— Start —
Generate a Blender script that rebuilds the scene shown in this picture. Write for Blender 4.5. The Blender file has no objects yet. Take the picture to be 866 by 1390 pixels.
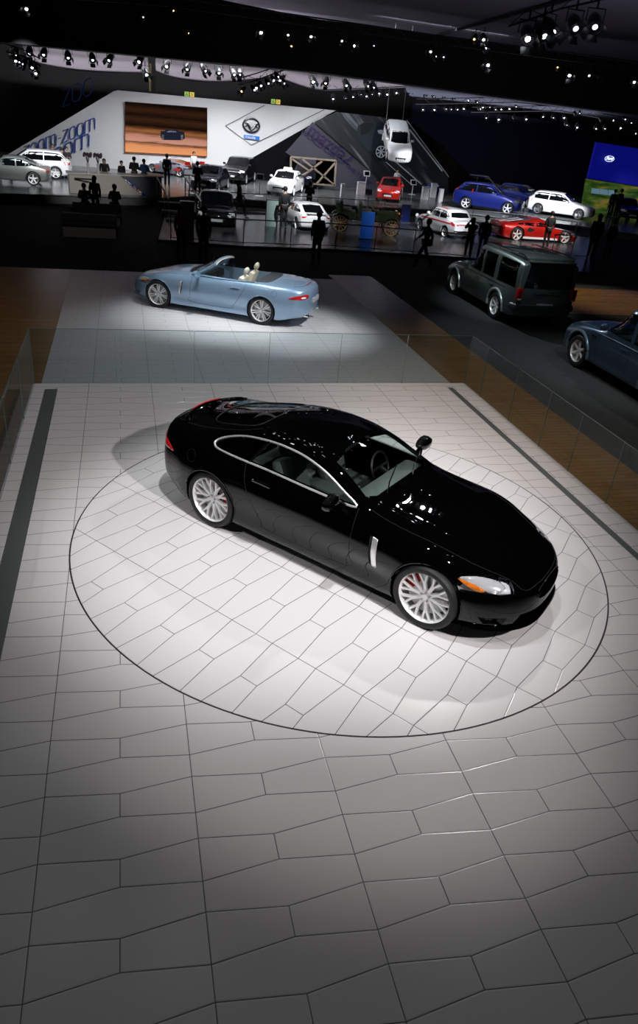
import bpy, bmesh, math, random
import numpy as np
from mathutils import Vector, Matrix
from mathutils.bvhtree import BVHTree

random.seed(7)
SC = bpy.context.scene
COL = SC.collection
PI = math.pi

# ---------------------------------------------------------------- camera
CAM_F, CAM_H, YAW, PITCH, ROLL = 949.93, 4.3878, .29074, -.48205, .10078   # focal length in pixels of the 866 x 1390 frame
PCX, PCY = 433.0, 650.0


def cam_rot():
    fw = np.array([math.sin(YAW) * math.cos(PITCH), math.cos(YAW) * math.cos(PITCH), math.sin(PITCH)])
    r = np.cross(fw, [0, 0, 1]); r /= np.linalg.norm(r); u = np.cross(r, fw)
    return np.stack([math.cos(ROLL) * r + math.sin(ROLL) * u, -math.sin(ROLL) * r + math.cos(ROLL) * u, -fw])


CM = cam_rot()


def ray(x, y):
    return CM.T @ np.array([(x - PCX) / CAM_F, -(y - PCY) / CAM_F, -1.0])


def gp(x, y, z=0.0):
    """The point at height z seen at a pixel of the photograph."""
    d = ray(x, y); t = (z - CAM_H) / d[2]
    return Vector((d[0] * t, d[1] * t, z))


def at(x, y, Y):
    """The point at depth Y seen at a pixel of the photograph."""
    d = ray(x, y); t = Y / d[1]
    return Vector((d[0] * t, Y, CAM_H + d[2] * t))


def atz(x, y, z):
    return gp(x, y, z)


cam_d = bpy.data.cameras.new('camera')
cam = bpy.data.objects.new('camera', cam_d); COL.objects.link(cam)
m4 = Matrix([list(CM.T[0]) + [0], list(CM.T[1]) + [0], list(CM.T[2]) + [CAM_H], [0, 0, 0, 1]])
cam.matrix_world = m4
cam_d.sensor_fit = 'VERTICAL'; cam_d.sensor_height = 36.0; cam_d.sensor_width = 24.0
cam_d.lens = CAM_F / 1390.0 * 36.0
cam_d.shift_y = (PCY - 695.0) / 1390.0
cam_d.clip_end = 400
SC.camera = cam
SC.view_settings.view_transform = 'Standard'
SC.view_settings.look = 'None'
SC.view_settings.gamma = 1.0
SC.view_settings.use_curve_mapping = False
SC.view_settings.exposure = 0.0

# ---------------------------------------------------------------- world (a dark hall)
w = bpy.data.worlds.new('world'); SC.world = w; w.use_nodes = True
w.node_tree.nodes['Background'].inputs[0].default_value = (.55, .62, .75, 1)
w.node_tree.nodes['Background'].inputs[1].default_value = .0015

# ---------------------------------------------------------------- show lights


def spot(name, loc, aim, watt, deg, blend=.6, col=(1, 1, 1), rad=.12):
    d = bpy.data.lights.new(name, 'SPOT'); d.energy = watt; d.spot_size = math.radians(deg); d.spot_blend = blend
    d.color = col; d.shadow_soft_size = rad
    o = bpy.data.objects.new(name, d); COL.objects.link(o); o.location = loc
    o.rotation_euler = (Vector(aim) - Vector(loc)).to_track_quat('-Z', 'Y').to_euler()
    return o


def area(name, loc, aim, watt, sx, sy, col=(1, 1, 1)):
    d = bpy.data.lights.new(name, 'AREA'); d.energy = watt; d.shape = 'RECTANGLE'; d.size = sx; d.size_y = sy; d.color = col
    o = bpy.data.objects.new(name, d); COL.objects.link(o); o.location = loc
    o.rotation_euler = (Vector(aim) - Vector(loc)).to_track_quat('-Z', 'Y').to_euler()
    return o


LOW = -.39          # the hall floor lies this much below the glass railed stage
# black coupe
spot('spot_key_front', (6.2, -1.6, 8.0), (1.9, 8.6, 0), 3300, 40, .8, (1, .95, .95), .16)
spot('spot_key_side', (-5.6, 4.6, 8.2), (2.6, 6.3, 0), 850, 42, .75, (1, .98, 1), .14)
spot('spot_key_back', (8.2, 13.6, 8.4), (2.2, 6.2, 0), 1050, 42, .75, (1, .985, .97), .14)
spot('spot_top', (1.2, 5.2, 9.0), (1.9, 6.7, 0), 1400, 43, .7, (.97, .985, 1), .10)
spot('spot_far_floor', (6.6, 9.4, 8.6), (4.6, 8.9, 0), 420, 52, .9, (1, .95, .96), .2)
spot('spot_near_floor', (2.6, 1.0, 8.6), (1.9, 4.6, 0), 600, 33, .7, (1, .97, .97), .2)
spot('spot_left_floor', (-3.4, 8.8, 8.6), (-.2, 8.6, 0), 80, 52, .9, (1, .97, .97), .2)
spot('spot_wide_fill', (0.5, 7.5, 9.3), (1.6, 6.0, 0), 20, 75, 1.0, (1, .96, .96), .3)
# blue convertible
spot('spot_blue_top', (2.6, 16.4, 8.0), (2.0, 17.3, LOW), 2300, 36, 1.0, (.93, .97, 1), .12)
spot('spot_blue_left', (-2.6, 12.6, 8.0), (1.2, 17.2, LOW), 300, 32, 1.0, (.9, .97, 1), .12)
spot('spot_blue_tail', (7.4, 12.4, 8.0), (3.6, 16.6, LOW), 3600, 30, 1.0, (.93, .97, 1), .12)
spot('spot_gap_floor', (2.0, 20.5, 8.6), (2.4, 15.2, LOW), 950, 60, 1.0, (.85, .95, 1), .2)
# off-roaders on the carpet
spot('spot_carpet_one', (5.5, 26.5, 9.0), (10.2, 14.6, LOW), 2300, 25, .9, (.85, .95, 1), .15)
spot('spot_carpet_two', (14.5, 12.5, 9.0), (10.6, 12.2, LOW), 500, 50, 1.0, (.9, .95, 1), .15)
spot('spot_wood_strip', (4.0, 9.0, 9.5), (7.2, 11.0, LOW), 900, 60, 1.0, (1, .82, .6), .2)
spot('spot_wood_side', (-3.0, 14.0, 9.5), (-4.4, 19.0, LOW), 260, 50, 1.0, (1, .8, .55), .2)
spot('spot_wood_pad', (12.0, 26.0, 9.0), (15.8, 20.6, LOW), 4500, 30, .9, (1, .85, .6), .2)
# neighbouring stands


def stand_spot(name, px, z, watt, deg, dx=0.0, back=6.5, h=6.6, col=(.95, .98, 1)):
    """A spot hung in front of a display car; the aim is the car's place on its floor."""
    p = gp(px[0], px[1], z) + Vector((0, .9, .4))
    return spot(name, (p.x + dx, p.y - back, h), p, watt, deg, .8, col, .15)


stand_spot('spot_white_sedan', (402, 267), 0, 6000, 28, 1.2, 6.0, 5.2)
stand_spot('spot_left_cars', (40, 246), 0, 4200, 46, 1.0, 6.5, 6.6)
stand_spot('spot_dark_cars', (315, 252), 0, 1300, 40, -1.0, 5.5, 6.0)
stand_spot('spot_race_car', (228, 236), 0, 1400, 30, 0, 3.0, 6.2)
stand_spot('spot_white_coupe', (408, 312), LOW, 5200, 26, -.6)
stand_spot('spot_red_hatch', (536, 276), 0, 2400, 28, .6, 6.0, 5.2)
stand_spot('spot_rally', (592, 324), LOW, 5200, 28, .4)
stand_spot('spot_supercar', (730, 334), LOW, 4200, 34, .6, col=(1, .97, .95))
stand_spot('spot_white_hatch', (757, 298), 0, 6500, 34, -.8, 6.0, 5.2)
stand_spot('spot_blue_suv', (658, 290), 0, 5000, 38, -1.0, 6.0, 5.2)
stand_spot('spot_blue_hatch', (592, 262), 0, 1800, 22, 0)
stand_spot('spot_green_car', (518, 324), LOW, 1500, 26, .5, col=(1, .9, .7))
stand_spot('spot_black_sports', (297, 312), LOW, 1300, 26, 0)
stand_spot('fill_counter', (120, 262), 0, 1500, 34, 1.5, 9.0, 5.2, (1, .97, .93))  # no display car here: an unseen light added to brighten the counter front
stand_spot('spot_far_corner', (858, 296), 0, 1500, 34, -1.5)
spot('spot_hanging', (12.9, 34.8, 4.6), (13.6, 42.3, 4.0), 1900, 34, .8, (.97, .98, 1), .15)
spot('spot_off_road', (7.6, 13.2, 8.6), (10.8, 18.9, .4), 2300, 24, .9, (.85, .97, .95), .12)
spot('spot_off_road_two', (8.6, 8.6, 8.0), (10.6, 12.6, .6), 800, 34, .9, (.85, .93, 1), .12)
spot('fill_desks', (-1.5, 22.5, 6.5), (-1.3, 28.0, 0), 160, 40, .9, (1, .93, .88), .2)  # unseen soft light added so the dark aisle desks show
# wall washers and upward fill for the ceiling
area('wash_white_wall', (2.5, 43.5, 7.0), (3.5, 50.0, 1.8), 3300, 14, .6, (.97, .98, 1))
area('wash_mural', (17.0, 41.5, 9.0), (16.5, 47.0, 2.2), 260, 8, .6, (.85, .9, 1))
area('fill_fabric', (8.0, 52.5, 5.0), (8.0, 52.5, 12.0), 1900, 50, 8.0, (.92, .88, .97))  # unseen light added behind the show wall to brighten the ceiling fabric
area('uplight_beam', (16.0, 24.0, 4.5), (17.0, 27.0, 10.0), 120, 14, 4.0, (.8, .8, 1))

# ---------------------------------------------------------------- materials
MATS = {}


def mat(name, col, rough=.5, metal=0.0, coat=0.0, emit=0.0, trans=0.0, ior=1.45, spec=.5, coat_rough=.03, ecol=None, alpha=1.0):
    if name in MATS: return MATS[name]
    m = bpy.data.materials.new(name); m.use_nodes = True
    b = m.node_tree.nodes['Principled BSDF']
    b.inputs['Base Color'].default_value = (*col, 1); b.inputs['Roughness'].default_value = rough
    b.inputs['Metallic'].default_value = metal; b.inputs['Coat Weight'].default_value = coat
    b.inputs['Coat Roughness'].default_value = coat_rough
    b.inputs['IOR'].default_value = ior; b.inputs['Specular IOR Level'].default_value = spec
    b.inputs['Transmission Weight'].default_value = trans
    b.inputs['Alpha'].default_value = alpha
    if emit:
        b.inputs['Emission Color'].default_value = (*(ecol or col), 1); b.inputs['Emission Strength'].default_value = emit
    MATS[name] = m
    return m


def noise_vary(m, scale, amt, detail=4, bump=0.0):
    """Break up a plain colour with object-space noise."""
    nt = m.node_tree; b = nt.nodes['Principled BSDF']
    tc = nt.nodes.new('ShaderNodeTexCoord'); nz = nt.nodes.new('ShaderNodeTexNoise')
    nz.inputs['Scale'].default_value = scale; nz.inputs['Detail'].default_value = detail
    nt.links.new(tc.outputs['Object'], nz.inputs['Vector'])
    mx = nt.nodes.new('ShaderNodeMix'); mx.data_type = 'RGBA'
    c = b.inputs['Base Color'].default_value
    mx.inputs['A'].default_value = tuple(v * (1 - amt) for v in c[:3]) + (1,)
    mx.inputs['B'].default_value = tuple(min(1, v * (1 + amt)) for v in c[:3]) + (1,)
    nt.links.new(nz.outputs['Fac'], mx.inputs['Factor']); nt.links.new(mx.outputs['Result'], b.inputs['Base Color'])
    if bump:
        bp = nt.nodes.new('ShaderNodeBump'); bp.inputs['Strength'].default_value = bump; bp.inputs['Distance'].default_value = .01
        nt.links.new(nz.outputs['Fac'], bp.inputs['Height']); nt.links.new(bp.outputs['Normal'], b.inputs['Normal'])
    return m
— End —
▸ Goal of the exercise:
Give only the count of lines in this material that contain the string "scene".

▸ Output for this exercise:
2